<<<<

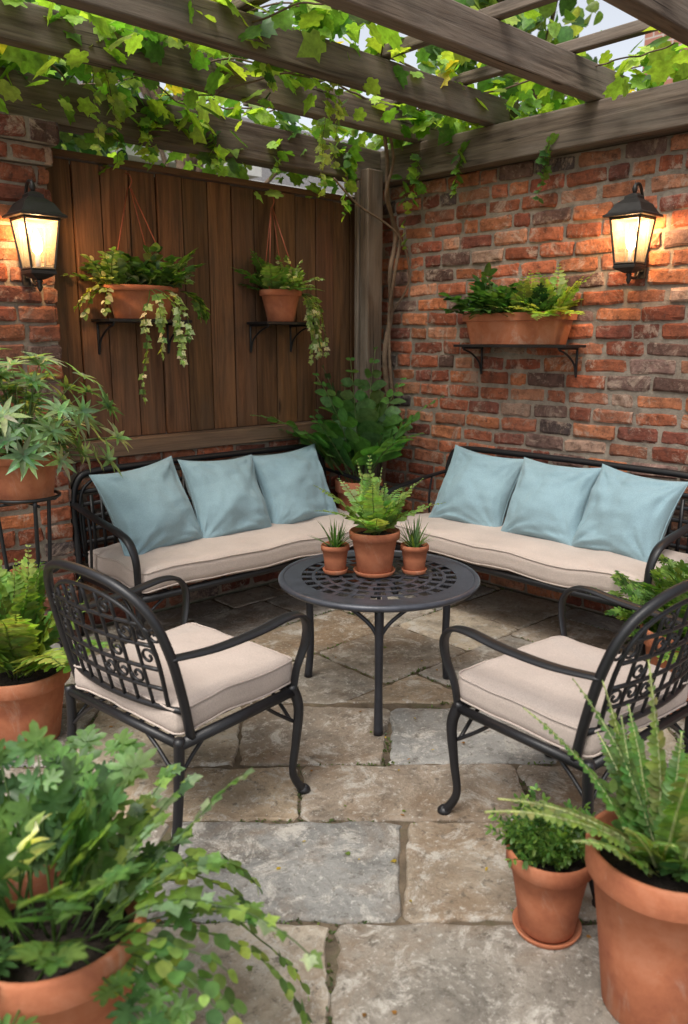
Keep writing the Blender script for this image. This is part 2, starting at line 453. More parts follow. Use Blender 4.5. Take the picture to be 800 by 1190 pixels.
def slab(poly):
    poly = clip(poly, (1, 0), -.006); poly = clip(poly, (0, 1), -.066)
    if len(poly) < 3: return
    if abs(area(poly)) < .006: return
    poly = inset(poly, .0055+R.uniform(0, .002))
    if len(poly) < 3: return
    pts = []
    for i in range(len(poly)):
        a = Vector((*poly[i], 0)); b_ = Vector((*poly[(i+1) % len(poly)], 0)); L = (b_-a).length
        k = max(1, int(L/.025))
        nrm = Vector((b_.y-a.y, a.x-b_.x, 0)).normalized() if L > 1e-6 else Vector()
        for q in range(k):
            p = a.lerp(b_, q/k)
            o = noise.noise(p*9)*.013+noise.noise(p*34)*.009
            if q == 0: o = -.012
            pts.append(p+nrm*o); EDGE.append(p+nrm*.006)
    c = sum(pts, Vector())/len(pts); z = R.uniform(-.003, .003); tx, ty = R.uniform(-.005, .005), R.uniform(-.005, .005)
    col = R.choice(SC); k = R.uniform(.85, 1.15); col = tuple(q*k for q in col)
    m = len(pts); verts = []
    for (ins, dz) in ((.0, -.035), (0, -.008), (.004, -.002), (.013, 0)):
        for p in pts:
            d = (c-p); q = p+d.normalized()*min(ins, d.length*.3)
            verts.append((q.x, q.y, z+dz+(q.x-c.x)*tx+(q.y-c.y)*ty))
    faces = []
    for l in range(3):
        for i in range(m): faces.append((l*m+i, l*m+(i+1) % m, (l+1)*m+(i+1) % m, (l+1)*m+i))
    faces.append(tuple(range(3*m, 4*m)))
    patio.add(verts, faces, col, 0)
rows = [(-1.6, -1.1), (-1.1, -.6), (-.6, -.15), (-.15, .3), (.3, .72), (.72, 1.1), (1.1, 1.40), (1.40, 1.725), (1.725, 2.14), (2.14, 2.47), (2.47, 2.92)]
joints = {7: [-2.8, -2.1, -1.45, -.62, -.03, .72, 1.3, 1.9], 8: [-2.9, -2.2, -1.6, -1.1, -.52, .16, .88, 1.5, 2.2], 9: [-2.6, -1.8, -1.25, -.76, -.14, .58, 1.05, 1.8], 10: [-2.4, -1.9, -1.35, -.95, -.38, .16, .75, 1.2, 1.9]}
for ri, (y0, y1) in enumerate(rows):
    if ri in joints: xs = [-3.6]+joints[ri]+[3.4]
    else:
        xs = [-3.6]
        while xs[-1] < 3.4: xs.append(xs[-1]+R.uniform(.45, .9))
    sk = [R.uniform(-.03, .03) for _ in xs]
    # every row edge wanders a little from slab to slab
    if ri == 0: low = lambda x: 0.0
    yo = {}
    def wob(x, yv): return yv+noise.noise(Vector((x*1.1, yv*3, 2.0)))*.035
    for i in range(len(xs)-1):
        P4 = [(xs[i]-sk[i], y0), (xs[i+1]-sk[i+1], y0), (xs[i+1]+sk[i+1], y1), (xs[i]+sk[i], y1)]
        slab([Q(px_, wob(px_, py_)) for px_, py_ in P4])
nf = (Q(0, 2)[0]-Q(0, 3)[0], Q(0, 2)[1]-Q(0, 3)[1]); q0 = Q(0, 2.945); df = q0[0]*nf[0]+q0[1]*nf[1]
y = 0.1
while y > -5.5:
    h = R.uniform(.34, .48); x = .1-R.uniform(0, .4)
    slab_xs = [.1, x]
    while slab_xs[-1] > -5.6: slab_xs.append(slab_xs[-1]-R.uniform(.35, .7))
    for i in range(len(slab_xs)-1):
        p = [(slab_xs[i+1], y-h), (slab_xs[i], y-h), (slab_xs[i], y), (slab_xs[i+1], y)]
        p = clip(p, nf, df)
        if len(p) >= 3: slab(p)
    y -= h
patio.obj('flagstone_patio', [STONE])
mb = MB(); boxr(mb, -5.8, .0, -5.8, -.05, -.05, -.009); mb.obj('patio_joints', [JOINT])
mb = MB(); mb.add([(-90, -90, -.055), (90, -90, -.055), (90, 90, -.055), (-90, 90, -.055)], [(0, 1, 2, 3)]); mb.obj('ground', [DIRT])

# ------------------------------------------------------------------ leaf templates
def mk(ts, hw, w, fold=.12, curl=.18):
    v = []; cen = []; le = []; ri = []
    for t, h in zip(ts, hw):
        z = -curl*t*t
        cen.append(len(v)); v.append((0, t, z))
        if h > .001:
            le.append(len(v)); v.append((-h*w, t, z+fold*h*w*1.5)); ri.append(len(v)); v.append((h*w, t, z+fold*h*w*1.5))
        else: le.append(cen[-1]); ri.append(cen[-1])
    f = []
    for i in range(len(ts)-1):
        for s_, flip in ((le, 0), (ri, 1)):
            q = [cen[i], cen[i+1], s_[i+1], s_[i]]
            qq = []
            for k in q:
                if k not in qq: qq.append(k)
            if len(qq) >= 3: f.append(tuple(qq if not flip else qq[::-1]))
    return np.array(v, dtype=float), f
T_OVAL = mk([0, .15, .4, .7, .9, 1], [0, .6, 1, .8, .4, 0], .30)
T_BROAD = mk([0, .12, .35, .65, .88, 1], [0, .75, 1, .85, .4, 0], .42, .2, .25)
T_LEAFLET = mk([0, .3, .75, 1], [0, 1, .75, 0], .20, .15, .15)
T_LANCE = mk([0, .2, .6, 1], [.3, 1, .8, 0], .11, .3, .2)
def mklobed(half, cy=.35, dep=.06, curl=.2):
    pts = [(0, 0)]+half+[(0, 1)]+[(-x, y) for x, y in half[::-1]]
    v = [(0, cy, -dep-curl*cy*cy)]+[(x, y, .10*abs(x)-curl*y*y*.9-.12*x*x*2) for x, y in pts]
    f = [(0, i, i+1) for i in range(1, len(pts))]+[(0, len(pts), 1)]
    return np.array(v, dtype=float), f
T_VINE = mklobed([(.12, -.14), (.34, -.13), (.47, .05), (.42, .2), (.62, .33), (.60, .46), (.40, .52), (.36, .66), (.30, .84), (.13, .82)])
T_IVY = mklobed([(.2, -.12), (.42, .02), (.36, .2), (.60, .42), (.34, .48), (.2, .7)])
T_CUT = mklobed([(.05, .08), (.26, -.02), (.40, .08), (.30, .18), (.16, .24), (.40, .28), (.56, .42), (.40, .48), (.18, .45), (.34, .60), (.36, .74), (.24, .74), (.14, .68), (.12, .88)])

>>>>

**What you have to do:** Retype the whole listing, keeping every line identical and omitting all pictures.

**Full output:**
Keep writing the Blender script for this image. This is part 2, starting at line 453. More parts follow. Use Blender 4.5. Take the picture to be 800 by 1190 pixels.
def slab(poly):
    poly = clip(poly, (1, 0), -.006); poly = clip(poly, (0, 1), -.066)
    if len(poly) < 3: return
    if abs(area(poly)) < .006: return
    poly = inset(poly, .0055+R.uniform(0, .002))
    if len(poly) < 3: return
    pts = []
    for i in range(len(poly)):
        a = Vector((*poly[i], 0)); b_ = Vector((*poly[(i+1) % len(poly)], 0)); L = (b_-a).length
        k = max(1, int(L/.025))
        nrm = Vector((b_.y-a.y, a.x-b_.x, 0)).normalized() if L > 1e-6 else Vector()
        for q in range(k):
            p = a.lerp(b_, q/k)
            o = noise.noise(p*9)*.013+noise.noise(p*34)*.009
            if q == 0: o = -.012
            pts.append(p+nrm*o); EDGE.append(p+nrm*.006)
    c = sum(pts, Vector())/len(pts); z = R.uniform(-.003, .003); tx, ty = R.uniform(-.005, .005), R.uniform(-.005, .005)
    col = R.choice(SC); k = R.uniform(.85, 1.15); col = tuple(q*k for q in col)
    m = len(pts); verts = []
    for (ins, dz) in ((.0, -.035), (0, -.008), (.004, -.002), (.013, 0)):
        for p in pts:
            d = (c-p); q = p+d.normalized()*min(ins, d.length*.3)
            verts.append((q.x, q.y, z+dz+(q.x-c.x)*tx+(q.y-c.y)*ty))
    faces = []
    for l in range(3):
        for i in range(m): faces.append((l*m+i, l*m+(i+1) % m, (l+1)*m+(i+1) % m, (l+1)*m+i))
    faces.append(tuple(range(3*m, 4*m)))
    patio.add(verts, faces, col, 0)
rows = [(-1.6, -1.1), (-1.1, -.6), (-.6, -.15), (-.15, .3), (.3, .72), (.72, 1.1), (1.1, 1.40), (1.40, 1.725), (1.725, 2.14), (2.14, 2.47), (2.47, 2.92)]
joints = {7: [-2.8, -2.1, -1.45, -.62, -.03, .72, 1.3, 1.9], 8: [-2.9, -2.2, -1.6, -1.1, -.52, .16, .88, 1.5, 2.2], 9: [-2.6, -1.8, -1.25, -.76, -.14, .58, 1.05, 1.8], 10: [-2.4, -1.9, -1.35, -.95, -.38, .16, .75, 1.2, 1.9]}
for ri, (y0, y1) in enumerate(rows):
    if ri in joints: xs = [-3.6]+joints[ri]+[3.4]
    else:
        xs = [-3.6]
        while xs[-1] < 3.4: xs.append(xs[-1]+R.uniform(.45, .9))
    sk = [R.uniform(-.03, .03) for _ in xs]
    # every row edge wanders a little from slab to slab
    if ri == 0: low = lambda x: 0.0
    yo = {}
    def wob(x, yv): return yv+noise.noise(Vector((x*1.1, yv*3, 2.0)))*.035
    for i in range(len(xs)-1):
        P4 = [(xs[i]-sk[i], y0), (xs[i+1]-sk[i+1], y0), (xs[i+1]+sk[i+1], y1), (xs[i]+sk[i], y1)]
        slab([Q(px_, wob(px_, py_)) for px_, py_ in P4])
nf = (Q(0, 2)[0]-Q(0, 3)[0], Q(0, 2)[1]-Q(0, 3)[1]); q0 = Q(0, 2.945); df = q0[0]*nf[0]+q0[1]*nf[1]
y = 0.1
while y > -5.5:
    h = R.uniform(.34, .48); x = .1-R.uniform(0, .4)
    slab_xs = [.1, x]
    while slab_xs[-1] > -5.6: slab_xs.append(slab_xs[-1]-R.uniform(.35, .7))
    for i in range(len(slab_xs)-1):
        p = [(slab_xs[i+1], y-h), (slab_xs[i], y-h), (slab_xs[i], y), (slab_xs[i+1], y)]
        p = clip(p, nf, df)
        if len(p) >= 3: slab(p)
    y -= h
patio.obj('flagstone_patio', [STONE])
mb = MB(); boxr(mb, -5.8, .0, -5.8, -.05, -.05, -.009); mb.obj('patio_joints', [JOINT])
mb = MB(); mb.add([(-90, -90, -.055), (90, -90, -.055), (90, 90, -.055), (-90, 90, -.055)], [(0, 1, 2, 3)]); mb.obj('ground', [DIRT])

# ------------------------------------------------------------------ leaf templates
def mk(ts, hw, w, fold=.12, curl=.18):
    v = []; cen = []; le = []; ri = []
    for t, h in zip(ts, hw):
        z = -curl*t*t
        cen.append(len(v)); v.append((0, t, z))
        if h > .001:
            le.append(len(v)); v.append((-h*w, t, z+fold*h*w*1.5)); ri.append(len(v)); v.append((h*w, t, z+fold*h*w*1.5))
        else: le.append(cen[-1]); ri.append(cen[-1])
    f = []
    for i in range(len(ts)-1):
        for s_, flip in ((le, 0), (ri, 1)):
            q = [cen[i], cen[i+1], s_[i+1], s_[i]]
            qq = []
            for k in q:
                if k not in qq: qq.append(k)
            if len(qq) >= 3: f.append(tuple(qq if not flip else qq[::-1]))
    return np.array(v, dtype=float), f
T_OVAL = mk([0, .15, .4, .7, .9, 1], [0, .6, 1, .8, .4, 0], .30)
T_BROAD = mk([0, .12, .35, .65, .88, 1], [0, .75, 1, .85, .4, 0], .42, .2, .25)
T_LEAFLET = mk([0, .3, .75, 1], [0, 1, .75, 0], .20, .15, .15)
T_LANCE = mk([0, .2, .6, 1], [.3, 1, .8, 0], .11, .3, .2)
def mklobed(half, cy=.35, dep=.06, curl=.2):
    pts = [(0, 0)]+half+[(0, 1)]+[(-x, y) for x, y in half[::-1]]
    v = [(0, cy, -dep-curl*cy*cy)]+[(x, y, .10*abs(x)-curl*y*y*.9-.12*x*x*2) for x, y in pts]
    f = [(0, i, i+1) for i in range(1, len(pts))]+[(0, len(pts), 1)]
    return np.array(v, dtype=float), f
T_VINE = mklobed([(.12, -.14), (.34, -.13), (.47, .05), (.42, .2), (.62, .33), (.60, .46), (.40, .52), (.36, .66), (.30, .84), (.13, .82)])
T_IVY = mklobed([(.2, -.12), (.42, .02), (.36, .2), (.60, .42), (.34, .48), (.2, .7)])
T_CUT = mklobed([(.05, .08), (.26, -.02), (.40, .08), (.30, .18), (.16, .24), (.40, .28), (.56, .42), (.40, .48), (.18, .45), (.34, .60), (.36, .74), (.24, .74), (.14, .68), (.12, .88)])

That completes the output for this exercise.